A Wednesday!India, 2008
Directed and written by Neeraj Pandey★ Naseeruddin Shah, Anupam Kher, Jimmy Shergill
The first half of A Wednesday seems like a mixture of the most basic, well-known, mainstream terrorism thriller elements; a police officer receives a call from a stranger telling that he has planted bombs in various places of a big city (Mumbai). The police officer wants a proof, he gets it. The stranger wants some terrorists with muslim names to be released.
And that's where the film gets interesting. I don't want to say much about the plot from that point on, except that this is not your typical Indian terrorism film at all.
What I really liked was that the film didn't focus on religion - it even said very clearly that terrorism isn't about your name or origin. By making the viewer expect a film with an anti-muslim tone, it shows how much we've gotten used to this from Indian films, and I hope that film makers have learned a lesson from A Wednesday. I can only speak for the minority of female non-Indian young adults, but: now that we've seen how it can be done, we certainly won't turn a blind eye to the religiously motivated terrorism films anymore.

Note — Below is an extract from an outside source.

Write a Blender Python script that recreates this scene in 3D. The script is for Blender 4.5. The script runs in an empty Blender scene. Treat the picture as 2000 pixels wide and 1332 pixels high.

The interesting thing about terrorism is the people behind it - their motivations, ideologies, dreams. A film about terrorism should play on that and let the audience feel the desperateness and inner conflict of the terrorists, instead of portraying them as either genuine villains or heroes. It shouldn't tell us what to feel and think, but let us be torn between our bad conscience and frustration about the system.
There is a very central monolog scene at the end of A Wednesday, where the potential terrorist, played by top-notch actor Naseeruddin Shah, displays and explains his feelings and his motivations that led him into (potential) terrorism. At first I feared that the neutral framework of the film would blow apart, because it felt like we were supposed to agree with the man and not question his actions and ideas at all. The film however did a great job at maintaining the atmosphere of doubt and disremption, and this was the point where I decided it was a great film.
I was able to see the questionable patriotic sequences as part of the depiction of a system that is theoretically fair, but nevertheless frustrating. And I was able to see that there are no final and right answers in this film and the issue it is broaching.
Every character thinks he is doing the best thing to do, yet no one is absolutely and definitely sure. Therefore, A Wednesday is a film that is truly realistic and in many ways philosophic, and a film that I will think of often in the future. Its praise and success, especially among non-Indian viewers, is well-deserved. Because even though it isn't perfect, its intentions might be just that.